▶ [Description of the task]: Return all lines that include the string "scene".

▶ [Data excerpt]:
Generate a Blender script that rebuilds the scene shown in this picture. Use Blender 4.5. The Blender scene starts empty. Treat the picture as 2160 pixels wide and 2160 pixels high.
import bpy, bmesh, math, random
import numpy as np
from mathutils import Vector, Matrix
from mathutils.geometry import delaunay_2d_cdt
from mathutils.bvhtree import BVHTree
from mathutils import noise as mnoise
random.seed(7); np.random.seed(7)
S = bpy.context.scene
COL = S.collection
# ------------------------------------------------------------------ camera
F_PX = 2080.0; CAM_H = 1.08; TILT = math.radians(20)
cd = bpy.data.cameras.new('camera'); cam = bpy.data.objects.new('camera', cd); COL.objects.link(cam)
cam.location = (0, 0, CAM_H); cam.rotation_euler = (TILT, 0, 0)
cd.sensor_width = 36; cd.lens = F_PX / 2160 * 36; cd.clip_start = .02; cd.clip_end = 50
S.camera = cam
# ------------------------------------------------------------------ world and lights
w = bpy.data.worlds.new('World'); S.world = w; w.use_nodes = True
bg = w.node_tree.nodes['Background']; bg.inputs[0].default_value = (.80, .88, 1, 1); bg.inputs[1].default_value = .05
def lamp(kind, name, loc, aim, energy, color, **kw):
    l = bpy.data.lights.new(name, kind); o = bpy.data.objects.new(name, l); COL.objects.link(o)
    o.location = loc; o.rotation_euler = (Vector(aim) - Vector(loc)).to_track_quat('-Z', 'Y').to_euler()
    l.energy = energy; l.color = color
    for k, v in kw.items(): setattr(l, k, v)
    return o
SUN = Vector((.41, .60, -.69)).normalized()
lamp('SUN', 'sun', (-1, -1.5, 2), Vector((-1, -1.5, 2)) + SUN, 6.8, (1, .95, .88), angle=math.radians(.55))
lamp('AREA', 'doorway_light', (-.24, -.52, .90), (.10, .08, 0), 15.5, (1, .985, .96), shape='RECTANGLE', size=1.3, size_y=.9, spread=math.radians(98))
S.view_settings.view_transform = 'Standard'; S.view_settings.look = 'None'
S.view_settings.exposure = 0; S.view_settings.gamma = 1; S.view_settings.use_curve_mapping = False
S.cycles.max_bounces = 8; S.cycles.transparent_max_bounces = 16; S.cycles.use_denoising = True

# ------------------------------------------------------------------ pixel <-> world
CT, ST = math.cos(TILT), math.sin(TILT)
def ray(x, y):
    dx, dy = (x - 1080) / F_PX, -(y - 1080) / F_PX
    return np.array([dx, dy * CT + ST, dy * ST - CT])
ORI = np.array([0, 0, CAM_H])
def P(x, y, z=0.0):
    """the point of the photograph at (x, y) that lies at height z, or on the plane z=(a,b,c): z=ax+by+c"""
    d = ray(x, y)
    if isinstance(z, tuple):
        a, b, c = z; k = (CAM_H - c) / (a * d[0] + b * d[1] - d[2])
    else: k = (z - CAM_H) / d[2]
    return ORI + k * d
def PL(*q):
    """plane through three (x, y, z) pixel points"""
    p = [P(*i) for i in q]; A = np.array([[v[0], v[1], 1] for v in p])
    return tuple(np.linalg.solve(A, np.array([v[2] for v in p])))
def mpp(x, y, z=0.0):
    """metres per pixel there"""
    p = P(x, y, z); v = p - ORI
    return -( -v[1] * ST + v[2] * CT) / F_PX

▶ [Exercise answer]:
Generate a Blender script that rebuilds the scene shown in this picture. Use Blender 4.5. The Blender scene starts empty. Treat the picture as 2160 pixels wide and 2160 pixels high.
S = bpy.context.scene